The challenge is mainly the lack of access to land, seed, water, market, technologies and agricultural resources. This, indeed, has widened the gender gap in the sector.

However, the lack of access to fund seems crucial. The most crucial of the challenges is lack of access to fund. Reports have it that female farmers lacked access to government’s support – agricultural loans and grants, a development that has inadvertently hampered the goal of addressing food insecurity in the country.

The Chief Executive Officer, Oreka Farms Limited, Obafemi Owode Local Council, Ogun State, Bose Ruth Suberu, who described lack of access to finance as an impediment negatively impacting their productivity, said the loans, grants and other incentives are mostly shared among the government officials who allegedly present fake names of farmers.

She said: “In some cases only the big farms benefit from such because they want pictures to show the world that they are doing it right. Just like other industries, inequality also exists in our profession too, as such before a woman gets a benefit, multiple men have benefitted. Funds meant for agriculture are being embezzled. While smallholder farmers work hard to feed the population those who are not farmers have access to the fund to enrich themselves.

“One of the challenges women face in agriculture is access to fund, we work hard to break barriers and compete in a male dominated profession and all efforts to expand keep aborting because we are not able to meet the terms and conditions.”

Suberu said access to land is another serious issue, based on the fact that “in most African culture, it is believed that women are not entitled to inheritance nor have a right to own a land, as such, getting land becomes an issue for a woman farmer.
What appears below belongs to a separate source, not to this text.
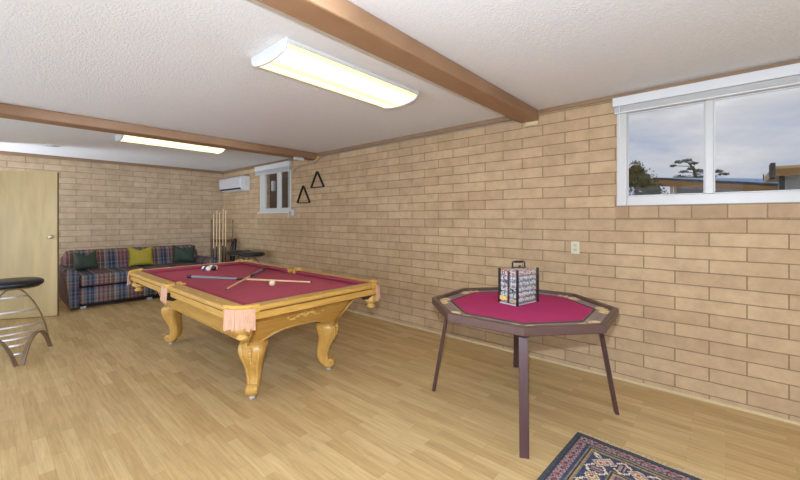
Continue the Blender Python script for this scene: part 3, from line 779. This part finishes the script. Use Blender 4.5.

“Insecurity has made female farmers to abandon their farms and seek refuge in the city and in a profession they have no passion for, women are kidnapped, raped and killed in farms.”

To the Co-founder, Farmvilla Resource Centre, Ago Amodu, Saki East Local Council, Oyo State, Yinka Adesola, the largesse from government most times doesn’t reach female farmers because most sensitive offices are male dominated.

“There is tendency to take care of their gender before the others. Female are considered to be second citizen, hence not factored into those programmes.

“Most female in agriculture cannot till the land by themselves, hence we pay more for the same work men will pay less. Men count it as demeaning working in female owned agribusiness structure. It’s tough getting labourers, even when the female is willing to pay more,” Adesola said.

The owner of Fresh Field Organic Farm, Ibadan, Oyo State, Mrs Olajumoke Awosika, insists the terrain is very unfriendly, challenging and frustrating.

She said: “From our end in the Southwest, we have not really been getting much. From all indications, the agricultural supports are exhausted in the North, that’s the truth. We are not really getting it here.

“For instance, I got approval for the Agri-Business/Small and Medium Enterprise Investment Scheme (AGSMEIS) loan with the Nigeria Incentive-Based Risk Sharing System for Agricultural Lending (NIRSAL), I went through the training, I did every necessary things and N10m was approved for me. I met all the conditions, but by the time they got to us, the handlers told us they are no more disbursing.

“They told us it has to be disbursed from the Central Bank of Nigeria (CBN), later we heard it has to be disbursed through NIRSAL. By the time we got to NIRSAL, what we heard was that the money had been looted. They later called those of us who were yet to receive the loan; I told them I was no longer interested.”